The DLI program aims for fluency in both English and Spanish for its participants by teaching and assessing both languages throughout their academic career.

“From year to year, we grew with each other,” Mears said. “My mom wanted me to grow up speaking Spanish because my grandparents speak Spanish and she wanted me to be able to communicate with them.”

Being taught multiple languages successfully at an early age is known to have significant cognitive and communicative benefits.

“Whenever we go to different Spanish-speaking places, people can understand you better and it will be good to use later in life,” Bloodworth said.

The program is primarily made of elementary students, with less students continuing to the middle school level. In eighth grade, the curriculum combines Spanish I and II into a single year, while Spanish III is taken freshman year. Beyond CHS9, AP Spanish conversational classes provide opportunities to maintain bilingual students’ abilities in the language.

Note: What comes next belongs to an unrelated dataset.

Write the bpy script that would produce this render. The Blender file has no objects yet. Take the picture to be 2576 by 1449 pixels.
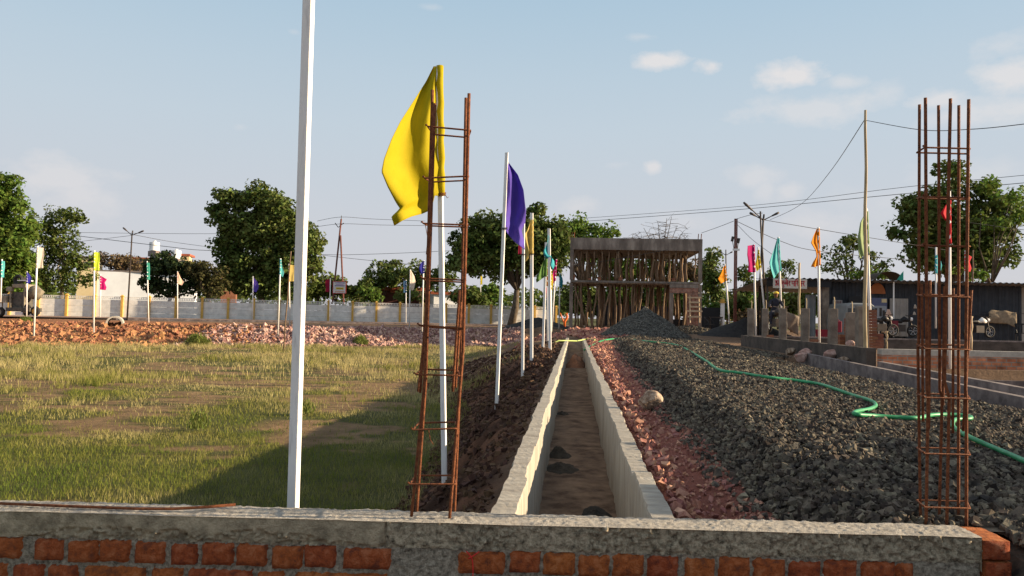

“The program is for anybody who wants to be bilingual, not just hispanic natives,” CHS9 Spanish and DLI teacher Reyna Conger said. “It’s proven that if you know English and Spanish you can speak with 80% of the population around the world.”

Currently, Denton Creek, Wilson Elementary and Coppell Middle School North are the only campuses in CISD to offer a bilingual learning system. Of the 240 students participating in dual language learning district-wide, there are approximately 30 students in the program at CHS9. The small size of the group allows the classroom environment to be close-knit.

“You’re with the same people every year, so you get really close to people you barely even knew,” Dwyer said. “The people that were in my classes, they were like my brothers and sisters.”

The boys’ friendship has brought their families together as well.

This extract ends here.